12) Is de minister bereid eerst de raad en college te horen over de resultaten van
het MIT onderzoek voordat tot besluitvorming wordt overgegaan. Is de minster
bereid het horen van raad en college letterlijk te nemen en ons op te komen
zoeken of ons uit te nodigen voor een gesprek over het ontwerp RIP.
De uitkomsten van de contra-expertise van MIT zijn verwerkt in het voorontwerp
Rijksinpassingsplan en de voorwaarden bij het opslagplan. In het kader van het
Bro-overleg wordt B&W hierover gehoord. Ook de Raad bied ik de gelegenheid
haar visie op het voorontwerp te geven tegelijk met het bestuurlijk overleg met
Burgemeester en wethouders over de voorbereiding van het Rijksinpassingsplan
als bedoeld in artikel 3.1.1. van het Besluit ruimtelijke ordening. Naar aanleiding
van dit overleg zal een ontwerp- rijksinpassingsplan worden opgesteld.

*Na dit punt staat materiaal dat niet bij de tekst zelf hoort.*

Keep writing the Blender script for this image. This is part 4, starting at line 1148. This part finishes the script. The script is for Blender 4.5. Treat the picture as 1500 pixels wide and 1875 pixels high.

Ik vind het belangrijk om bij dit project ook een mondelinge toelichting te laten
geven op dit voorontwerp; het horen van de Raad kan echter ook schriftelijk. Het
horen heeft hier een ander karakter dan bij een bestemmingsplan. Het betreft hier
immers een Rijksinpassingsplan.
13) Kan de minister aangeven dat een dergelijk scenario niet zal plaatsvinden. Zo
nee, waarom niet?
In het huidige voorkeursalternatief in het voorontwerp Rijksinpassingsplan is dit
niet aan de orde.
Ik hoop u hierbij voldoende te hebben ingelicht.